> **EXERCISE DIRECTIONS**: Set down only those lines that fall from the line containing "What Blender Python" through the line containing "R = math.radians", unchanged and without pictures.

** Begin RECORDS FOR PROCESSING **

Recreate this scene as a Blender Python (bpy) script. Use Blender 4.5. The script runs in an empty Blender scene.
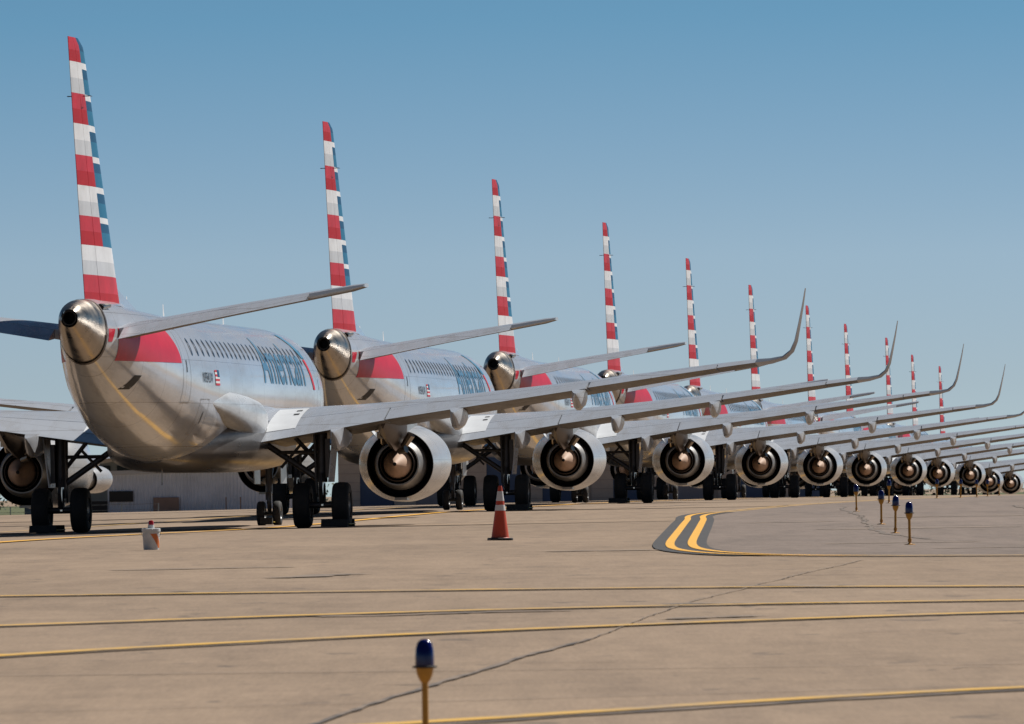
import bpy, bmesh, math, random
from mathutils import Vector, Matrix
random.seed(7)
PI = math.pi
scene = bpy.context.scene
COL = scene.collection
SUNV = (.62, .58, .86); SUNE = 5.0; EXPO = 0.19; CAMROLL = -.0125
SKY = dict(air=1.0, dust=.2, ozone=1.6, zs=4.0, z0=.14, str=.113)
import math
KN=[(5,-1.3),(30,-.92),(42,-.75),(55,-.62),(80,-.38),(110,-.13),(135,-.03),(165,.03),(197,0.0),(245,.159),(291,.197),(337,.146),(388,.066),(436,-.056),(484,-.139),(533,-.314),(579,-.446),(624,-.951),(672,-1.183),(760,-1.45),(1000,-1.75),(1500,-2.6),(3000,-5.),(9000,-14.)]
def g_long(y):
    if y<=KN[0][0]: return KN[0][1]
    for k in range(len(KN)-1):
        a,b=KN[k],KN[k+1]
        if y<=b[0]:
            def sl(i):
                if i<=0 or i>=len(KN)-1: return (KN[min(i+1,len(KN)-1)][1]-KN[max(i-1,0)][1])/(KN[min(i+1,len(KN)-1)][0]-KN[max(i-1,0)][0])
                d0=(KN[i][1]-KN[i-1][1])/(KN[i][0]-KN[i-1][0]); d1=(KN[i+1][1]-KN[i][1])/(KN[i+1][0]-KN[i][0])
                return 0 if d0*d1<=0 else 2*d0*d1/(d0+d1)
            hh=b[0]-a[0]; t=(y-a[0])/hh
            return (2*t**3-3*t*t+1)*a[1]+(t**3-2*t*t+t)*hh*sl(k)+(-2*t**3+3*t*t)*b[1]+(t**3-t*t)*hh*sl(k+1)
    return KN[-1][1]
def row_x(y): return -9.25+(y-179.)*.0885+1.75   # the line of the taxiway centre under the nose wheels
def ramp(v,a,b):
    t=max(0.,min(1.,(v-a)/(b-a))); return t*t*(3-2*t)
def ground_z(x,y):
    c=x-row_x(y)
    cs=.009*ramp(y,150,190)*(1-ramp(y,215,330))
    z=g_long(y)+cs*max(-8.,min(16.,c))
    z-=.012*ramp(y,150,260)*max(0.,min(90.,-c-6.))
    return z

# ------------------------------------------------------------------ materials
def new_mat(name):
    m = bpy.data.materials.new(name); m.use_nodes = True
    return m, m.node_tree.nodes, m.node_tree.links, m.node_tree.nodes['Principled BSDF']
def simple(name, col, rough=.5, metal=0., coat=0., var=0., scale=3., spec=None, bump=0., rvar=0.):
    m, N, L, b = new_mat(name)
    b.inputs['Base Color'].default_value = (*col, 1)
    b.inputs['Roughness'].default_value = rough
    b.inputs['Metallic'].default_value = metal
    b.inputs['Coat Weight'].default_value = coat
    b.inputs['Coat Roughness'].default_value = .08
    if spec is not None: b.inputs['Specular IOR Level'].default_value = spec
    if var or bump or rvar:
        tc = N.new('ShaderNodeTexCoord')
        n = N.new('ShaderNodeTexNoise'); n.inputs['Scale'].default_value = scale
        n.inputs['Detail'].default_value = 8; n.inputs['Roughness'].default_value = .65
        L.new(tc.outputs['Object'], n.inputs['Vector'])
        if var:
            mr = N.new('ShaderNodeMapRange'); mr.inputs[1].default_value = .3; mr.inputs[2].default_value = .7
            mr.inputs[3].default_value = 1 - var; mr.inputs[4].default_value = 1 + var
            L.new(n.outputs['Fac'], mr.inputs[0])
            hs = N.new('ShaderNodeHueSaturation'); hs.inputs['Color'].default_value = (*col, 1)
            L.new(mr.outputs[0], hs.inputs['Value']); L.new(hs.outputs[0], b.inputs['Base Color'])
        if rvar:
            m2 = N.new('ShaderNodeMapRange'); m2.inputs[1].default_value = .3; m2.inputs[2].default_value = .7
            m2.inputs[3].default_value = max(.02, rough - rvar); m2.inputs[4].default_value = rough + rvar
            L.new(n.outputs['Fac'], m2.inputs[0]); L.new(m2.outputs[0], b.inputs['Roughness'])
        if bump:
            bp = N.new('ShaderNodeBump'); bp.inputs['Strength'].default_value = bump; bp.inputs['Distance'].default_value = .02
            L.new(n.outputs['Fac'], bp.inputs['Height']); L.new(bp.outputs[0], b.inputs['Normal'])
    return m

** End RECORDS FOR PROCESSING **
** Begin RECORDS FOR PROCESSING **

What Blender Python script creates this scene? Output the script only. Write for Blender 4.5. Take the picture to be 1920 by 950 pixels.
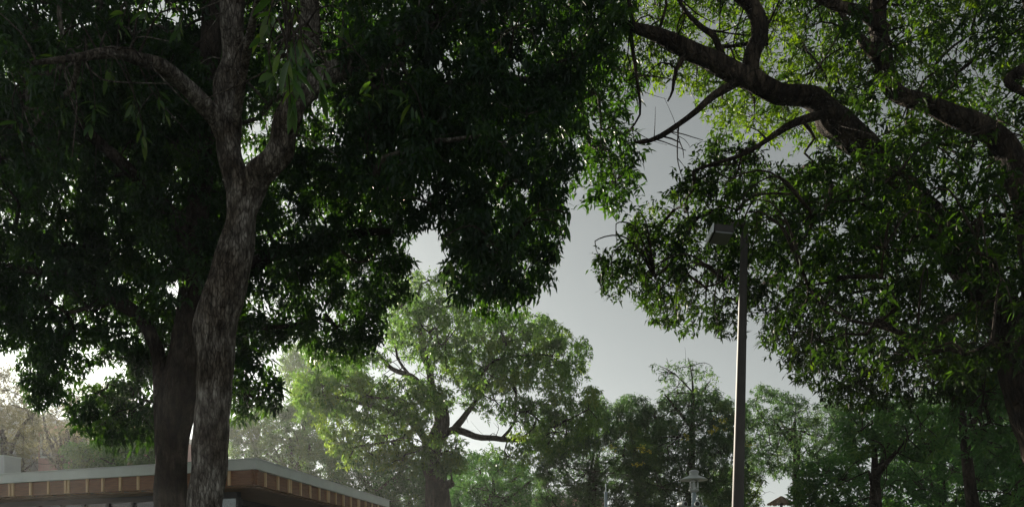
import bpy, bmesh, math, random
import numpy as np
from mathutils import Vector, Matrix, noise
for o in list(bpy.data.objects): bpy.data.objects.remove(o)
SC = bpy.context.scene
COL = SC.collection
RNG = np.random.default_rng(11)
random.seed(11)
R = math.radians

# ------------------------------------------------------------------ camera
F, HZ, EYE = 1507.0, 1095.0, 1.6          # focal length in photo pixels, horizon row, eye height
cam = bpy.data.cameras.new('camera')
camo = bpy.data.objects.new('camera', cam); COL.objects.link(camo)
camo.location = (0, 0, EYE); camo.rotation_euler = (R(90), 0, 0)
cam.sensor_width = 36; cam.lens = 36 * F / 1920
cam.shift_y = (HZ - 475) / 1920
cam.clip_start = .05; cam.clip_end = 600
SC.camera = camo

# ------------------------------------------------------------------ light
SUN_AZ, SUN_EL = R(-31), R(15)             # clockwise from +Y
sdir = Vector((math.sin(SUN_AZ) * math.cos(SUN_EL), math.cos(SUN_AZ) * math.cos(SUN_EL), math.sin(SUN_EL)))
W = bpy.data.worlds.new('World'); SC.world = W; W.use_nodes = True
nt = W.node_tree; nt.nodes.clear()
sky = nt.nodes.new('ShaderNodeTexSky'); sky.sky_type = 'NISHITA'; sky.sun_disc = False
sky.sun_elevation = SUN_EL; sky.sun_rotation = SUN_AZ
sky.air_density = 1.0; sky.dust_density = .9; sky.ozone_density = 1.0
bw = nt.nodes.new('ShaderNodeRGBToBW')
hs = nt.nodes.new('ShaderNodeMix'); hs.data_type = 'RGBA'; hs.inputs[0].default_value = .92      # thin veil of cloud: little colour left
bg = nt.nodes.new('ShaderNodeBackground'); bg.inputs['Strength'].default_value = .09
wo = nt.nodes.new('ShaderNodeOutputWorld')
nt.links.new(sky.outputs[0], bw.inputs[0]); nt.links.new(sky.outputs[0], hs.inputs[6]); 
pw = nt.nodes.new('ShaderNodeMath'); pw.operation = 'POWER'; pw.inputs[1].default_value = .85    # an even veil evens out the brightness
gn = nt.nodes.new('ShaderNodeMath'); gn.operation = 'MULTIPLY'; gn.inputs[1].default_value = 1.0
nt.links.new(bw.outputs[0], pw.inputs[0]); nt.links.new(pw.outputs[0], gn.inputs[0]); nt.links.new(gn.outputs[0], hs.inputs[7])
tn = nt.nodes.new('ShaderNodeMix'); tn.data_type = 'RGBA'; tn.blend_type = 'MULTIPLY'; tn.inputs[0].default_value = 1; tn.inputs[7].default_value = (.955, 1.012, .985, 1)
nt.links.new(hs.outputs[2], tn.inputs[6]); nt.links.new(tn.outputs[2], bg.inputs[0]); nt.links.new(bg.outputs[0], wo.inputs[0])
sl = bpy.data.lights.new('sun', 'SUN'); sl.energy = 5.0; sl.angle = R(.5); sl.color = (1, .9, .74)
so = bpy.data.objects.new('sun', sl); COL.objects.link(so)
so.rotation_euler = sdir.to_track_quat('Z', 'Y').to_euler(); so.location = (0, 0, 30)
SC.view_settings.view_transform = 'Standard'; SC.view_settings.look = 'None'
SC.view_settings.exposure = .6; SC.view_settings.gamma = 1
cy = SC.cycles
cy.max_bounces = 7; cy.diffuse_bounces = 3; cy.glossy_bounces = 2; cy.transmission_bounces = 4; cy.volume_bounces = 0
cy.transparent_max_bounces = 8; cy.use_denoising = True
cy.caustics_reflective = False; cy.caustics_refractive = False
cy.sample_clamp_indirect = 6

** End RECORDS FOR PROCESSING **
** Begin RECORDS FOR PROCESSING **

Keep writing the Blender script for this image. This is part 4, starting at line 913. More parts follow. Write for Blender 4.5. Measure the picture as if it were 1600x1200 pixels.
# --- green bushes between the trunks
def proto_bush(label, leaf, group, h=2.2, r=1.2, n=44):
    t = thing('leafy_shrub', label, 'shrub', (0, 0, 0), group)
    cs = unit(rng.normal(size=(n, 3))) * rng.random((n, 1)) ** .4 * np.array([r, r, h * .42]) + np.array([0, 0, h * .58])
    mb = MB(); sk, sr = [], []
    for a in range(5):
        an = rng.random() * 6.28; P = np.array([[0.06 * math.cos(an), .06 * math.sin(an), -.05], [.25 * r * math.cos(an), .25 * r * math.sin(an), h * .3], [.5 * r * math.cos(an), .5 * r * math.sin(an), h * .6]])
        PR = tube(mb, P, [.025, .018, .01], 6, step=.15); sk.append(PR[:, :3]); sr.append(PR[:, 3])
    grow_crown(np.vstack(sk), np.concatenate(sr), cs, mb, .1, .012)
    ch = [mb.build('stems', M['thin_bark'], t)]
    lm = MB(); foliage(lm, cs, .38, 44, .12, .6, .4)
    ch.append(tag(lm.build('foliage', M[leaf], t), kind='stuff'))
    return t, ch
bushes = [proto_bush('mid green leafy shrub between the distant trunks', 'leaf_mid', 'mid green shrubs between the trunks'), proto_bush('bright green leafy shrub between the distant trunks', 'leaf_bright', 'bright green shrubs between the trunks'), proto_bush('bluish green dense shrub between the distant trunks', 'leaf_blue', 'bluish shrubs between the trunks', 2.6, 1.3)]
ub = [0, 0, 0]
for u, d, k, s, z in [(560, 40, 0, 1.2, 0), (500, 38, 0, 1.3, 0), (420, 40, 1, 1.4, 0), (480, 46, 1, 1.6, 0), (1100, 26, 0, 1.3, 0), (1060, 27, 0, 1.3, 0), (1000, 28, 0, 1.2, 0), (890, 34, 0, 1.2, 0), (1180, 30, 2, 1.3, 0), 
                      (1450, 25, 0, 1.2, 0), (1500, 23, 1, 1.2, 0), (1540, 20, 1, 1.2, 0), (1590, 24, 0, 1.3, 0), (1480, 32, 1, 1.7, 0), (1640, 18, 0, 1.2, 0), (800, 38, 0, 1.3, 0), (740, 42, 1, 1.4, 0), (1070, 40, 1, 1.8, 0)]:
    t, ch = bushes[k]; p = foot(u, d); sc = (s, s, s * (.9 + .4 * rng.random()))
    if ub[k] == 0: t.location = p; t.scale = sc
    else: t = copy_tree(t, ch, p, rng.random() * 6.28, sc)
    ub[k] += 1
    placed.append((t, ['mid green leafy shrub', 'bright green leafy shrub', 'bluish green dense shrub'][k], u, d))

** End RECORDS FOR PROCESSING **

> **RESULT OF THE EXERCISE**:
What Blender Python script creates this scene? Output the script only. Write for Blender 4.5. Take the picture to be 1920 by 950 pixels.
import bpy, bmesh, math, random
import numpy as np
from mathutils import Vector, Matrix, noise
for o in list(bpy.data.objects): bpy.data.objects.remove(o)
SC = bpy.context.scene
COL = SC.collection
RNG = np.random.default_rng(11)
random.seed(11)
R = math.radians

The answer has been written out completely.